§ **RECORD EXTRACTS**
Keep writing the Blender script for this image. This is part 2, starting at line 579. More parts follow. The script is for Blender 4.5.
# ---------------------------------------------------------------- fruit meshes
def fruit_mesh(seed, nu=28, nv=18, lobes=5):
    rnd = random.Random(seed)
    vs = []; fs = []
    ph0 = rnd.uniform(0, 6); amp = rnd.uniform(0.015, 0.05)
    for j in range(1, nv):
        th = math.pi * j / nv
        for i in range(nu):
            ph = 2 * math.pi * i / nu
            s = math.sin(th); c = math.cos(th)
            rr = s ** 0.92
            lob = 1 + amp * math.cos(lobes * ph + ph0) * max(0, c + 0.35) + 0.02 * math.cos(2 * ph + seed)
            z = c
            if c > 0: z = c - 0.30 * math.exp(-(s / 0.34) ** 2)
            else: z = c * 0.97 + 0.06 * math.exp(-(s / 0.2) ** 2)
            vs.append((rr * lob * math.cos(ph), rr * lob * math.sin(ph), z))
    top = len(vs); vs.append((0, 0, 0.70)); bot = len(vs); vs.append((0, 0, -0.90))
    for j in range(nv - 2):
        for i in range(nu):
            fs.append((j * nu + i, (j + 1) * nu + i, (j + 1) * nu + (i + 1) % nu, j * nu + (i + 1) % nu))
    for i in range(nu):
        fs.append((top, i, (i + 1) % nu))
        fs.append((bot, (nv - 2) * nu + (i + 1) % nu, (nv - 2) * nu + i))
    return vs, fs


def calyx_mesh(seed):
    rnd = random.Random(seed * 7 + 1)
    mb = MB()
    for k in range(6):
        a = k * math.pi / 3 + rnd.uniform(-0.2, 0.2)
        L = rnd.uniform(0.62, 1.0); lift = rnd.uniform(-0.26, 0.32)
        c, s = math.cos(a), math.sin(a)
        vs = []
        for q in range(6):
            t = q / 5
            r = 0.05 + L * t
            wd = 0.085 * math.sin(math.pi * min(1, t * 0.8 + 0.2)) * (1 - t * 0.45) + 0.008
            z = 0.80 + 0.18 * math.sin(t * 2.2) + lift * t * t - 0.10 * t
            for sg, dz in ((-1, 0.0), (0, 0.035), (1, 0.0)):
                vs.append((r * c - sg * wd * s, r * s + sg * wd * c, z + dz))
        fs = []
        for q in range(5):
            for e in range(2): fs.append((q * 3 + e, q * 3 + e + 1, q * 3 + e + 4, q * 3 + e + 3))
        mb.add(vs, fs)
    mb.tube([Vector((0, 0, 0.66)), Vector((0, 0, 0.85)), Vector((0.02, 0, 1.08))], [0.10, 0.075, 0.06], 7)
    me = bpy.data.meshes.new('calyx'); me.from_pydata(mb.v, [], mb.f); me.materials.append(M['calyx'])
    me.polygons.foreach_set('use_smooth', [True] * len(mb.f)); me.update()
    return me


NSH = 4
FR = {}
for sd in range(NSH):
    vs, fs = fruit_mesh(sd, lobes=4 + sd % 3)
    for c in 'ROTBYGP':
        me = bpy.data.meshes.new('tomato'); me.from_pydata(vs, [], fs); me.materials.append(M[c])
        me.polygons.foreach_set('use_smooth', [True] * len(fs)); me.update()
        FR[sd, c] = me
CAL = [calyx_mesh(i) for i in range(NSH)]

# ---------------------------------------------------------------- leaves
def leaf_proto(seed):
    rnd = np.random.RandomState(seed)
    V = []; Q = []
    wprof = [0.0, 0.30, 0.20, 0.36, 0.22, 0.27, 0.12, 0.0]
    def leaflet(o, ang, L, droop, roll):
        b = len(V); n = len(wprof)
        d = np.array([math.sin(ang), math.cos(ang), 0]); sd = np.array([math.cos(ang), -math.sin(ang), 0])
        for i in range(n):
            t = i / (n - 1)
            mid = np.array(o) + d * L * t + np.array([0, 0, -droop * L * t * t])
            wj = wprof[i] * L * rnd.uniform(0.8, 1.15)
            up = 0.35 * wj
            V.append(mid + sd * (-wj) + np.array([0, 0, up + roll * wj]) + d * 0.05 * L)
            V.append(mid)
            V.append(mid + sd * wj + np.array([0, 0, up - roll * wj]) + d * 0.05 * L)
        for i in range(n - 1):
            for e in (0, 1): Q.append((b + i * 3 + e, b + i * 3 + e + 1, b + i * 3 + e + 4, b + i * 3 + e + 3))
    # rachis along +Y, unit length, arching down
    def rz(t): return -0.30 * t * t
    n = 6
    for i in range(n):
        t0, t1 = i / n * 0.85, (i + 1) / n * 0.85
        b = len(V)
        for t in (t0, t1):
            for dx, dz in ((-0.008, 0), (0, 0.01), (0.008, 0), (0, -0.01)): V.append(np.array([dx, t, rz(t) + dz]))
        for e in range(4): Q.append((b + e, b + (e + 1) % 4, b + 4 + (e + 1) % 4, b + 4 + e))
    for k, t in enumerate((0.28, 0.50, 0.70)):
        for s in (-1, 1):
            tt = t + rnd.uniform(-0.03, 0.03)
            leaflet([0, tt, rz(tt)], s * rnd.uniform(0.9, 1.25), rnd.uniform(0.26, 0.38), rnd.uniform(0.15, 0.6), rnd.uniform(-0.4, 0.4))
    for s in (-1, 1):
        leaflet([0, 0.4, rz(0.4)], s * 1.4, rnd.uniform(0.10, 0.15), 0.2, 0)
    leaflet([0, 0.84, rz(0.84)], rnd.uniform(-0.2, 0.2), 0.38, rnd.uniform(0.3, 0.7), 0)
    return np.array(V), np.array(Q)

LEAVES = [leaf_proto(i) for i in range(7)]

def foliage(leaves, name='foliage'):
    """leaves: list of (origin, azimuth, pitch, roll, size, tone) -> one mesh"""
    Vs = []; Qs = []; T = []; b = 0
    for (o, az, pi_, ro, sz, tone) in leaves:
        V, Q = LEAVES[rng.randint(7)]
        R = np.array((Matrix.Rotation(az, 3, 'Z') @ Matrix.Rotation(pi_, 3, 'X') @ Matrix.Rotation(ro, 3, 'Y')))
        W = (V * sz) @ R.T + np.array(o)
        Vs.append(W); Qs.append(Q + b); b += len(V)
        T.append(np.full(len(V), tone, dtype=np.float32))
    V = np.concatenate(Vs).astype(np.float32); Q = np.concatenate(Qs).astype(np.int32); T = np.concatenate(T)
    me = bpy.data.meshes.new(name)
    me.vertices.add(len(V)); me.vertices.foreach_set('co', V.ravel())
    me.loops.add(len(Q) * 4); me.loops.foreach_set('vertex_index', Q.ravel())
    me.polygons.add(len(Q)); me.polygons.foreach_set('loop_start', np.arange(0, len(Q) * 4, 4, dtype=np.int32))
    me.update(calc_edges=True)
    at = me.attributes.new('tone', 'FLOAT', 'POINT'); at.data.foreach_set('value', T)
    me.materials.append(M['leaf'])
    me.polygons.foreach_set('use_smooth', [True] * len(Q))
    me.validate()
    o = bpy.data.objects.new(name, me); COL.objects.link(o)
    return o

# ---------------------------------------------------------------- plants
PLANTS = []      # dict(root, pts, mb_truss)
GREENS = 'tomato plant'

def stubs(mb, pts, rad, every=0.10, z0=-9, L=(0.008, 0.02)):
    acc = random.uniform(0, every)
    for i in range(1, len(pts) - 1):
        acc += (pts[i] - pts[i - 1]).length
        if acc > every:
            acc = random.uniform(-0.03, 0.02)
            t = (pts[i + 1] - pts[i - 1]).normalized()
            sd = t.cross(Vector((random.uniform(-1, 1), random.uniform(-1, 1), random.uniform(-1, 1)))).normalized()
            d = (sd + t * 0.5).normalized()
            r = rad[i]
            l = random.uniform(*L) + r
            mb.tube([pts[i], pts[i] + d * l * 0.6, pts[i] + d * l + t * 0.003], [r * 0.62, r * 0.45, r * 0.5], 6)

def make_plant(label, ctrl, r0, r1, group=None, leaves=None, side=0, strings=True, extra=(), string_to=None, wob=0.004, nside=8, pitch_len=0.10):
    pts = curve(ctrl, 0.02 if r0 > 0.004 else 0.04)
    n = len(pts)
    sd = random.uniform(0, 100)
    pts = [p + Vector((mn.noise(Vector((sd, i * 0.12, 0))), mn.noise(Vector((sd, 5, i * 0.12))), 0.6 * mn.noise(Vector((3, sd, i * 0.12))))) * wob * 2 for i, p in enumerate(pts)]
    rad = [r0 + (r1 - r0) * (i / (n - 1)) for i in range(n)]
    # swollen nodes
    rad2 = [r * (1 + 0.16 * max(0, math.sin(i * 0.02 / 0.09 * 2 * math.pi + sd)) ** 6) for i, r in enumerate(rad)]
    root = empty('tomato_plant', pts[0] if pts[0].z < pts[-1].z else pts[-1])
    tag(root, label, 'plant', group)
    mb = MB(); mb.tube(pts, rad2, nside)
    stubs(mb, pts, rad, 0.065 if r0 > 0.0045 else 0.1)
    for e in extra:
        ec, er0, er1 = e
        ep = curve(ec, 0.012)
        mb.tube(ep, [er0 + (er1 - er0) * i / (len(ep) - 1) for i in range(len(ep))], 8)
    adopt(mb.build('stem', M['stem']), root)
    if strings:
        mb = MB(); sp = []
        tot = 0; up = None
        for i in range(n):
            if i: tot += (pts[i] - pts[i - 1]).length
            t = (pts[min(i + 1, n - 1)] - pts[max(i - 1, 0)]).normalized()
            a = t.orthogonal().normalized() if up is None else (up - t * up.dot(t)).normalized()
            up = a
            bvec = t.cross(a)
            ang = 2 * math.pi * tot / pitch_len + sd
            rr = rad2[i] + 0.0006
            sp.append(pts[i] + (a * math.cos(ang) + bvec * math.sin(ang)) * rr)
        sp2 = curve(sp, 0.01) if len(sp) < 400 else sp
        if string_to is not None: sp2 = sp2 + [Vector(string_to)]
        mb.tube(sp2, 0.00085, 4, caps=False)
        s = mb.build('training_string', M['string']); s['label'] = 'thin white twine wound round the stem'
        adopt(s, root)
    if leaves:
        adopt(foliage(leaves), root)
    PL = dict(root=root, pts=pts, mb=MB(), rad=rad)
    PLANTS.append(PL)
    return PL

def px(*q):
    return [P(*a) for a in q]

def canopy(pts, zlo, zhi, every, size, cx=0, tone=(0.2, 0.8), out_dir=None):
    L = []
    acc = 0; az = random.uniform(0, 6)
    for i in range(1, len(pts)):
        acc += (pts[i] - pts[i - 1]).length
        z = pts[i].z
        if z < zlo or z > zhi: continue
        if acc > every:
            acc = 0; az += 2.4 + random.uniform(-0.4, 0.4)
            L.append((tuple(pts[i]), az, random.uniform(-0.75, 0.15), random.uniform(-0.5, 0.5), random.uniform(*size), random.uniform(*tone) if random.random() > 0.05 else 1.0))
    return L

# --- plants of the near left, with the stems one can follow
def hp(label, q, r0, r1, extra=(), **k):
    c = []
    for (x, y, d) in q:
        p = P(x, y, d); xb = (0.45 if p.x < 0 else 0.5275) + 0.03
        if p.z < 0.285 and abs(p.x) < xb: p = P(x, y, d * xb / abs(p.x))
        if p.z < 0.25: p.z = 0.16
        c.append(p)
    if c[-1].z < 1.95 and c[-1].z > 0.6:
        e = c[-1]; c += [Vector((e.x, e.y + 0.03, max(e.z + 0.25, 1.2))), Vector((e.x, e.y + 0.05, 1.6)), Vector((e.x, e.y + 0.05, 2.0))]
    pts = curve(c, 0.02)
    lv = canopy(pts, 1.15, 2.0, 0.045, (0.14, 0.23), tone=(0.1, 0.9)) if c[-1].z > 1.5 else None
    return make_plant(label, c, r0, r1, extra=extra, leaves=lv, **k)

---

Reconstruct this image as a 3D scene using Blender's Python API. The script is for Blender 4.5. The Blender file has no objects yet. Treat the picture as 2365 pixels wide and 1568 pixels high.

§ **PROBLEM DETAILS**
Extract from the material all lines containing the string "objects".

§ **WRITTEN ANSWER**
    o = bpy.data.objects.new(name, me); COL.objects.link(o)
Reconstruct this image as a 3D scene using Blender's Python API. The script is for Blender 4.5. The Blender file has no objects yet. Treat the picture as 2365 pixels wide and 1568 pixels high.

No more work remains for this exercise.